# Extracted material:
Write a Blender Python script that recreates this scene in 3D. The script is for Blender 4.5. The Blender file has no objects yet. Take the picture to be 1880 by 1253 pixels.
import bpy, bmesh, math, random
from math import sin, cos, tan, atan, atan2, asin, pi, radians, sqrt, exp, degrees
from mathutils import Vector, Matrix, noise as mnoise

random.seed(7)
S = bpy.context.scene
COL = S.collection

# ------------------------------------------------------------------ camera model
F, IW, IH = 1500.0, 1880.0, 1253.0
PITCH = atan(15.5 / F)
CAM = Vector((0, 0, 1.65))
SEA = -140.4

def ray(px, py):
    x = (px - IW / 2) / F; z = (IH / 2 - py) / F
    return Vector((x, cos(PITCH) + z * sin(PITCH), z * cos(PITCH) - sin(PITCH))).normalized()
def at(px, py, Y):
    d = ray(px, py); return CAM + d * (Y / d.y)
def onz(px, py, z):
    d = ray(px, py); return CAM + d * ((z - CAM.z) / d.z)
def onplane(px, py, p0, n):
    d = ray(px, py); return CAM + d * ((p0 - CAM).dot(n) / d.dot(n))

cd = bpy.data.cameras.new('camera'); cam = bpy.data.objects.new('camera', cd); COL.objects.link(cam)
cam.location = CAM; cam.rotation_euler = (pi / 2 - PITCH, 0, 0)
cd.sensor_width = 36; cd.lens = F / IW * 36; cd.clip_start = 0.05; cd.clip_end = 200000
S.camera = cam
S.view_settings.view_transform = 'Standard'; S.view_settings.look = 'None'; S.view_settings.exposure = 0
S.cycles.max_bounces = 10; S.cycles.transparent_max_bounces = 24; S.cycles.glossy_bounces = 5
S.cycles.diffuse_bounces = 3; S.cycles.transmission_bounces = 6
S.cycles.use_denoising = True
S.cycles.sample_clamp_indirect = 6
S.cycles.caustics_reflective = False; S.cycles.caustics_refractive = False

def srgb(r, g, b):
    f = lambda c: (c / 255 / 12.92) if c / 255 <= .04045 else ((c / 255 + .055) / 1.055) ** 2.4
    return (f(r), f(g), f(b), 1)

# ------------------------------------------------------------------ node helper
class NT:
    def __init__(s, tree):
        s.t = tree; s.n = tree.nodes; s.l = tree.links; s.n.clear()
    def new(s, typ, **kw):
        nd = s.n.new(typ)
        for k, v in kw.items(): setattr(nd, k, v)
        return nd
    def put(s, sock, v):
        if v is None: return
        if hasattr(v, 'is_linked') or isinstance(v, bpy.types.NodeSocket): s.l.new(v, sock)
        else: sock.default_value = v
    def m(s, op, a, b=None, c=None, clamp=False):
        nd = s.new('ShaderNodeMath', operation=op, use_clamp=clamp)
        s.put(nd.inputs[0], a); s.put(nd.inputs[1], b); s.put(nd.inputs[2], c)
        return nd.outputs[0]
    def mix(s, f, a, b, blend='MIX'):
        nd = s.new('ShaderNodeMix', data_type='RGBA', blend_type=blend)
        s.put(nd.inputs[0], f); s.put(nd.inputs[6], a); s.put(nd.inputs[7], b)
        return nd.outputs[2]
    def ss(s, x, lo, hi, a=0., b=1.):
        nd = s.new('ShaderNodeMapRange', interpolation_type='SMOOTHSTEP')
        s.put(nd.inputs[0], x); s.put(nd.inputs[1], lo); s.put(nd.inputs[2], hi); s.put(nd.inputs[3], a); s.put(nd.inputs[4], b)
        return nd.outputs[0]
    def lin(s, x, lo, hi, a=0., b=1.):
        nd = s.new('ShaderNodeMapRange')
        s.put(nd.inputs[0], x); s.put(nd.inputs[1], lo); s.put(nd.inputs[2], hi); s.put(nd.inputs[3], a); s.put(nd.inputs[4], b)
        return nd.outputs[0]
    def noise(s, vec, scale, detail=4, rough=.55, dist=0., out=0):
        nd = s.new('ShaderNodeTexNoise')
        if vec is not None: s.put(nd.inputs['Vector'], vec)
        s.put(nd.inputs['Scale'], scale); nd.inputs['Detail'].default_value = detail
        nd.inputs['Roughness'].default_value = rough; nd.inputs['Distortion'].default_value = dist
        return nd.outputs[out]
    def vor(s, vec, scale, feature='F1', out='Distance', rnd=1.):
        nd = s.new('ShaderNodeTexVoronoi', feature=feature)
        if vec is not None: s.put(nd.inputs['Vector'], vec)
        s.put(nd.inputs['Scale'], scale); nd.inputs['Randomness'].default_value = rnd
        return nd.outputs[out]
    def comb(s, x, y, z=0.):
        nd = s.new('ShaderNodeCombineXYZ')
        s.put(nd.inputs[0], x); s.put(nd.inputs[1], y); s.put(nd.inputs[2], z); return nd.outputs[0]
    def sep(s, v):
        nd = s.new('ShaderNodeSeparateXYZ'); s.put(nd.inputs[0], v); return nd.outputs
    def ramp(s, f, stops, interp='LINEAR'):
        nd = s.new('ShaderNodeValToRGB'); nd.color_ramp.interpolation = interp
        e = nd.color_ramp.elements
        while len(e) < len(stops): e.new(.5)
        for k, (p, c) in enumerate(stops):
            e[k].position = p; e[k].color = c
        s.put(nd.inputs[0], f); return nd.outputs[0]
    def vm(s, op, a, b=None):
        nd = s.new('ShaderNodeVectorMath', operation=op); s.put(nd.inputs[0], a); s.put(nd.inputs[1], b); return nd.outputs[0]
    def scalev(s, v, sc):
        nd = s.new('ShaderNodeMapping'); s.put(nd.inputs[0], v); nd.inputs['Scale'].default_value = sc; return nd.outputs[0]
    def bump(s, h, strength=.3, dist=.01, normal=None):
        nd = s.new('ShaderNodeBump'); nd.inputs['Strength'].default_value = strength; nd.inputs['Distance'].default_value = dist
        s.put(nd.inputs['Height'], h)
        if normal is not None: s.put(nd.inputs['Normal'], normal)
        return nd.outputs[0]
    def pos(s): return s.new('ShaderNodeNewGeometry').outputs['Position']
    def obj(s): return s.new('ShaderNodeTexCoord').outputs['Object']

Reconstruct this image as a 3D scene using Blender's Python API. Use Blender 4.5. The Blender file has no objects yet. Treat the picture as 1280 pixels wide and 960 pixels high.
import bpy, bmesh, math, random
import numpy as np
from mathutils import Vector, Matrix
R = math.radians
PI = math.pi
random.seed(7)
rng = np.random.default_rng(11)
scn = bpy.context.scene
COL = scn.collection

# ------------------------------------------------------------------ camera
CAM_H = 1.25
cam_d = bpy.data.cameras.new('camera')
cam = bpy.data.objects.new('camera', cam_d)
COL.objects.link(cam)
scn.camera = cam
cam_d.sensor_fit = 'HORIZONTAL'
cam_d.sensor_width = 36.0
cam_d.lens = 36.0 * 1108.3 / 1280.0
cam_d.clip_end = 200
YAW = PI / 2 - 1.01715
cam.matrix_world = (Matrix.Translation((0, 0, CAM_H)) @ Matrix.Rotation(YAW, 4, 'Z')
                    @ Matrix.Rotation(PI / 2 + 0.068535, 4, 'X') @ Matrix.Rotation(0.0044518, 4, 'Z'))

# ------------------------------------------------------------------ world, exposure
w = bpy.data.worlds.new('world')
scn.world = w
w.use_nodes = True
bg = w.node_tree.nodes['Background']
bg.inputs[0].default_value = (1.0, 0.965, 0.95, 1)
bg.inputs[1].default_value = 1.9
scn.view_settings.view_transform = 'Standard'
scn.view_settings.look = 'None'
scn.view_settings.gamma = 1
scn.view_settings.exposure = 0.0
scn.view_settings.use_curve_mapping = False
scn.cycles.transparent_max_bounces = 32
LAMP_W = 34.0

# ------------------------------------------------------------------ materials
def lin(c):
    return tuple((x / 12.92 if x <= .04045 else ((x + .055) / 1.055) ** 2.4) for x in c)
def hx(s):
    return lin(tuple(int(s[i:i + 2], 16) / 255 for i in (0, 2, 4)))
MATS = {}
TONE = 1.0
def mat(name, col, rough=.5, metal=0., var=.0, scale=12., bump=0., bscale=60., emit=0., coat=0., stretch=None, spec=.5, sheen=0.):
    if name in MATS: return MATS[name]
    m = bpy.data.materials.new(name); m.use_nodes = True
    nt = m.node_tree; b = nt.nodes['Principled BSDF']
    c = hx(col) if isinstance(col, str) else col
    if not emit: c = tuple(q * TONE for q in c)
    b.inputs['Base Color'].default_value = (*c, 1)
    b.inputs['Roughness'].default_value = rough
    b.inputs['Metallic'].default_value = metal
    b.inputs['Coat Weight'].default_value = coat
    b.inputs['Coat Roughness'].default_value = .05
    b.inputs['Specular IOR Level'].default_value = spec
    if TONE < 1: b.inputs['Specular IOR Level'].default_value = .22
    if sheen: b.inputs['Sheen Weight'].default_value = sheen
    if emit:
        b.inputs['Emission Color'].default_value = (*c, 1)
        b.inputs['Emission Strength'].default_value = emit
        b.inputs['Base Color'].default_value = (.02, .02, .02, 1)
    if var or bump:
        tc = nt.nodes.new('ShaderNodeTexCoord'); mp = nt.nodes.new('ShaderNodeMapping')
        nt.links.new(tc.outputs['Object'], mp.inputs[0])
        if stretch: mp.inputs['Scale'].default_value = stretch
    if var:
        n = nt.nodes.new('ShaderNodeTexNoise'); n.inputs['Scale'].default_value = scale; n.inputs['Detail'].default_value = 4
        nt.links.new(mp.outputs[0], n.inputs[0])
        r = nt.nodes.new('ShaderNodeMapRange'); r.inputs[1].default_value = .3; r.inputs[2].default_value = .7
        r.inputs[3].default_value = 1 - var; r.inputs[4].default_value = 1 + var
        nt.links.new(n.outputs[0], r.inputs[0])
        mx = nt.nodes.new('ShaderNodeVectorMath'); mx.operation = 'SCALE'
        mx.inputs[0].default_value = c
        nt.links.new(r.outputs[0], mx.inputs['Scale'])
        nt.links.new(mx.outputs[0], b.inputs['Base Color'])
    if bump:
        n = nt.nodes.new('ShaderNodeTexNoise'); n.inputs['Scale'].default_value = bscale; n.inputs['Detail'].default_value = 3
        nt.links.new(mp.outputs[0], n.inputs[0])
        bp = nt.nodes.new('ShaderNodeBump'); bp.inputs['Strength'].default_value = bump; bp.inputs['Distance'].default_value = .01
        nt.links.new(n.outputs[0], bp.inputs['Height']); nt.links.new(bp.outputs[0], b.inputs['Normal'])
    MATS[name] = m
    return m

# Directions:
Retype the entries above exactly, but only from the line containing "Reconstruct this image" through the line containing "COL = scn.collection", both included.

# Expected answer:
Reconstruct this image as a 3D scene using Blender's Python API. Use Blender 4.5. The Blender file has no objects yet. Treat the picture as 1280 pixels wide and 960 pixels high.
import bpy, bmesh, math, random
import numpy as np
from mathutils import Vector, Matrix
R = math.radians
PI = math.pi
random.seed(7)
rng = np.random.default_rng(11)
scn = bpy.context.scene
COL = scn.collection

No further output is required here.